Honorable Bedford Brown
Locust Hill P.O.
Caswell County
North Carolina


Bedford Brown (1795-1870): Not one North Carolinian in a thousand, perhaps, can identify Bedford Brown, though he was one of the most widely known Southern politicians of his day. It remained for Caswell County's Dr. H. G. Jones, North Carolina Archivist, to rescue Brown from oblivion through a thorough monograph of the "state's rights unionist." Brown, a well-to-do planter, was twelve times elected to the legislature, twice to the U. S. Senate, and served in other public posts. He was a friend of the Democratic leaders of his day, including Andrew Jackson, Martin Van Buren, Franklin Pierce, and James Buchanan.
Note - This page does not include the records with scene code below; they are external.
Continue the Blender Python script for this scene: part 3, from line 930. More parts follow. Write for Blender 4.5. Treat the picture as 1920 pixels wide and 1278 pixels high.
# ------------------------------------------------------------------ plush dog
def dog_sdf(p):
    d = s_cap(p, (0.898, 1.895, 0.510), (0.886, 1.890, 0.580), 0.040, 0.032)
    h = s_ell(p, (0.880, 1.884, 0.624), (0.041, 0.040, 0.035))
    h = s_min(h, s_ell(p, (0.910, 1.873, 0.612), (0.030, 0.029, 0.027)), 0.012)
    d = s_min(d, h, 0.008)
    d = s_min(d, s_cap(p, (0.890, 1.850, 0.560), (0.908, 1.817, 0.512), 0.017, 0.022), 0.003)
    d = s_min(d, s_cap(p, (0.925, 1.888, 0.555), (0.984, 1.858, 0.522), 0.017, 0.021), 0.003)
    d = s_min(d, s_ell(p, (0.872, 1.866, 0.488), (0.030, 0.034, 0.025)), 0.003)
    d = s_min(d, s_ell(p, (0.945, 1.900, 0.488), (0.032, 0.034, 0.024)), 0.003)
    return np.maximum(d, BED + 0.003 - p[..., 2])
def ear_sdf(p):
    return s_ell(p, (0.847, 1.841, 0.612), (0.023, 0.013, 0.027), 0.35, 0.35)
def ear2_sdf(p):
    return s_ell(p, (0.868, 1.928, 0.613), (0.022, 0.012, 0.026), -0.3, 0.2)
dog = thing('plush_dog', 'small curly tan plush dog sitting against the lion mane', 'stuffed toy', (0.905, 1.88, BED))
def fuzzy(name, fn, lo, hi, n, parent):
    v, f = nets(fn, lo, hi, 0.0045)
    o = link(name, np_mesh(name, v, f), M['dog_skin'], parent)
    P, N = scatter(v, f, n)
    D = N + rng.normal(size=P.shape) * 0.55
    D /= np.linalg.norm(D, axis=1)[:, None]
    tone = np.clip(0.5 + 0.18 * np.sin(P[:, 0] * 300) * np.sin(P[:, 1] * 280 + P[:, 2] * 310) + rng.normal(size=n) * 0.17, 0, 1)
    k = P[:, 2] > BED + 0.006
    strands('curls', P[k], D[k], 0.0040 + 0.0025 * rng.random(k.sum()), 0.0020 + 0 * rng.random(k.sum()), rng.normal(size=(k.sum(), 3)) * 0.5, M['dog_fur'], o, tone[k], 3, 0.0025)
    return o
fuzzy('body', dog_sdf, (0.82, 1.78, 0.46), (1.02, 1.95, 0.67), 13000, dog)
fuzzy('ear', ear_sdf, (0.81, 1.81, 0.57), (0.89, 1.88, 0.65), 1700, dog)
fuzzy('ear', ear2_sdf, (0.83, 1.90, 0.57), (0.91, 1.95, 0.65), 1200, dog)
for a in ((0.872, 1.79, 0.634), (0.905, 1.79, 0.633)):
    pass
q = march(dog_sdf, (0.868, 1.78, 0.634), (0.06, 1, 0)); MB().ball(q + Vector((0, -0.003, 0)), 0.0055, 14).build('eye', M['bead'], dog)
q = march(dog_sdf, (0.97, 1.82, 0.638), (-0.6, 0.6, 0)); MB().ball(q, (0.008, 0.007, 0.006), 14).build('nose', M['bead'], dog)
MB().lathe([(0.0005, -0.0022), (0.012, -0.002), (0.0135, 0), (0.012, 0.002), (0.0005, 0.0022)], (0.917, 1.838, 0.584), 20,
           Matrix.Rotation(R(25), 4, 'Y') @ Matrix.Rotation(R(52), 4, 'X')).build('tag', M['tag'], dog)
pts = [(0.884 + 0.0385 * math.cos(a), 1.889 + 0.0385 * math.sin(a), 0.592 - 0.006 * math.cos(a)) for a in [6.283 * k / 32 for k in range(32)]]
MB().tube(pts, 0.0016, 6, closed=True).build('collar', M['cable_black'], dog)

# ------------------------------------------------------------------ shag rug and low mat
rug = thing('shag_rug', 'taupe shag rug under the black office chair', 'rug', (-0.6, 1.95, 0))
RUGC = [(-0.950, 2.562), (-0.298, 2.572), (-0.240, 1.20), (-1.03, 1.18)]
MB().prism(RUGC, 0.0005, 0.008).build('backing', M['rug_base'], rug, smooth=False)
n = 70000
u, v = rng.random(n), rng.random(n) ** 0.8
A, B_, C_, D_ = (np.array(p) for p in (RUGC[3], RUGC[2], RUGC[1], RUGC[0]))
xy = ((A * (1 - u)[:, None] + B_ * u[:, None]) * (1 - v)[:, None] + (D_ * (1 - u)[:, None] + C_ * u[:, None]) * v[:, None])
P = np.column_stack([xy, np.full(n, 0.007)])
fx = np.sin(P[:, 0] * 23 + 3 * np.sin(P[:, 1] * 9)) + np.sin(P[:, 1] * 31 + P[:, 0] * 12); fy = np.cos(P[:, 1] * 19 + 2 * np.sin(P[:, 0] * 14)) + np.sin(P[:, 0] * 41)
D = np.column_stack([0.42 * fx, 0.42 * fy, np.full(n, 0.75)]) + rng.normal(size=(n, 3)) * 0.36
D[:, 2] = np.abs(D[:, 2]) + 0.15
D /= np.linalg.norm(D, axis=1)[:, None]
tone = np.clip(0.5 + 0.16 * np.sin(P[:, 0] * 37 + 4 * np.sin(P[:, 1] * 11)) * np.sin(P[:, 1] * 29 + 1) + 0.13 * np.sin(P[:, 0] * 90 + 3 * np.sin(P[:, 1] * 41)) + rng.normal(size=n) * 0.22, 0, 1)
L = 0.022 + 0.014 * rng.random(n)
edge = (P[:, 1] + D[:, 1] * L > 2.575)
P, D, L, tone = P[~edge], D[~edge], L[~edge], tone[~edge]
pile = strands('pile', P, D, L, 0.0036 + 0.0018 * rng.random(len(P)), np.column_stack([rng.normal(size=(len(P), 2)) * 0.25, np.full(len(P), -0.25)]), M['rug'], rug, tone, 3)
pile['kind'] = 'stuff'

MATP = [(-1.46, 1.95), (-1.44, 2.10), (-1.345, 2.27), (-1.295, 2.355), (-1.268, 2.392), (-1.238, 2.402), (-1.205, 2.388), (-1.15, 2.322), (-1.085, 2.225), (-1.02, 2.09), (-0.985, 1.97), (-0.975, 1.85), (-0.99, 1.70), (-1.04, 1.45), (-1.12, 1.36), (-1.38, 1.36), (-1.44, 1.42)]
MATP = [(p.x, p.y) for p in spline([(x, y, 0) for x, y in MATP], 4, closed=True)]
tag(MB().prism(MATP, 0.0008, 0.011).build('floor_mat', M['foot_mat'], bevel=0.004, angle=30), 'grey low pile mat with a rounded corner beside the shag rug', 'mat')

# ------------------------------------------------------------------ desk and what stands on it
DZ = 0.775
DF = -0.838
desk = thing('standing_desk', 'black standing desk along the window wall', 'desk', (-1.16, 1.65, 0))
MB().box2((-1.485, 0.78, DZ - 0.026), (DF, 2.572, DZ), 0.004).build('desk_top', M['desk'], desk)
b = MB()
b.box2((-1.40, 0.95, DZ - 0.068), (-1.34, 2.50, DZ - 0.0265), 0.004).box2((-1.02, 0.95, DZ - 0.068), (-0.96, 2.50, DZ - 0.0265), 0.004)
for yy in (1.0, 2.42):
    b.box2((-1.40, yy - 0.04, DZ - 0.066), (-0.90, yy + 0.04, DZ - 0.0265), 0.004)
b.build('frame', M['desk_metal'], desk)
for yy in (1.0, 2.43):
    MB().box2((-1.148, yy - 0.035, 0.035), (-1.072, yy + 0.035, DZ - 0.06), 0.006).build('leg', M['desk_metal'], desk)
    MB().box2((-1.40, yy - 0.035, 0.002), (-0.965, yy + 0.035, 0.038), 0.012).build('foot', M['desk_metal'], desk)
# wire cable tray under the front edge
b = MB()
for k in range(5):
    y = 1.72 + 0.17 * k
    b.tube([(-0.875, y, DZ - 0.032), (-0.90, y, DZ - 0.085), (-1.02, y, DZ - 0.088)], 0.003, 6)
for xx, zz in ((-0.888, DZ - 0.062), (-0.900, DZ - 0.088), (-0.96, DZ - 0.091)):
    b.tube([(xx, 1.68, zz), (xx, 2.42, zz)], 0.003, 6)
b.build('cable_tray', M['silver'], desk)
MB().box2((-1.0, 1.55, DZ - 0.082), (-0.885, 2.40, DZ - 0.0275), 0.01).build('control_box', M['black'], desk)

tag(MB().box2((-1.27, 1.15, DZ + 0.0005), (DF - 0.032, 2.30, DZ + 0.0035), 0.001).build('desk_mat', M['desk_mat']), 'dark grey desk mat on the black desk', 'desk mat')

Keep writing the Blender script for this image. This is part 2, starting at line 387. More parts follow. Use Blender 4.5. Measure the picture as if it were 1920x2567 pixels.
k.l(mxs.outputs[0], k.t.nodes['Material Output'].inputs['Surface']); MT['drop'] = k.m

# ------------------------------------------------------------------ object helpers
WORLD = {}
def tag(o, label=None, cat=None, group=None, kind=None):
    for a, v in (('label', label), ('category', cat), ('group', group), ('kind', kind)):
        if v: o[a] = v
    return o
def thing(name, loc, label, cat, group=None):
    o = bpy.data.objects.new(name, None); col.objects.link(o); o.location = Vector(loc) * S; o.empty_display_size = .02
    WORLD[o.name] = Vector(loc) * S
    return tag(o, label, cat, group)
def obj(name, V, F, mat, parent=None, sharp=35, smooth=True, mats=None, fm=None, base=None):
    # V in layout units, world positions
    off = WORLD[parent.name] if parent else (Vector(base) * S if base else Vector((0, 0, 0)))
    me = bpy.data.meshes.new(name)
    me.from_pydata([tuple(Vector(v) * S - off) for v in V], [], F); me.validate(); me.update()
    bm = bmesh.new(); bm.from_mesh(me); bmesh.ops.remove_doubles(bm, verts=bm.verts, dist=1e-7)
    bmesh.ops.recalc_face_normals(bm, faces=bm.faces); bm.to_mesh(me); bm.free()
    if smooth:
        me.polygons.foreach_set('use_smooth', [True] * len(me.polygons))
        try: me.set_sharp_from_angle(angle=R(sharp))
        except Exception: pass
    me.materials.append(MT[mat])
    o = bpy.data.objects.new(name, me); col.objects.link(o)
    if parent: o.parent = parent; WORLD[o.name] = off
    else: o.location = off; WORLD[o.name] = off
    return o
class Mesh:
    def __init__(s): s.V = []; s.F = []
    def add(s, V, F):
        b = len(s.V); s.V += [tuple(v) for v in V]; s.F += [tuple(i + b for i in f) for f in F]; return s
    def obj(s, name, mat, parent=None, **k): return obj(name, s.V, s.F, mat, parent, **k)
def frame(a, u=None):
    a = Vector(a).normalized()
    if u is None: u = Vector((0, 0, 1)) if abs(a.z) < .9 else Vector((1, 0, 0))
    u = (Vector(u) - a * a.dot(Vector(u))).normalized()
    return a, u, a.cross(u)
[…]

The distinctive feature of his life, however, was his strenuous and unsuccessful efforts to preserve both states' rights and the union. Of the influential men of his time, he was one of the few who risked his political future by advising a course so repugnant to partisans in the ante-bellum crises. There was little room left for a man like Brown in those days, and his greatness lies not in what he accomplished, but in a philosophy that time may yet prove pointed to the only way out.

Those interested in an account of this neglected Tar Heel are directed to Jones, Houston G. Bedford Brown: State Rights Unionist. Carrollton, Georgia: West Georgia College, 1955.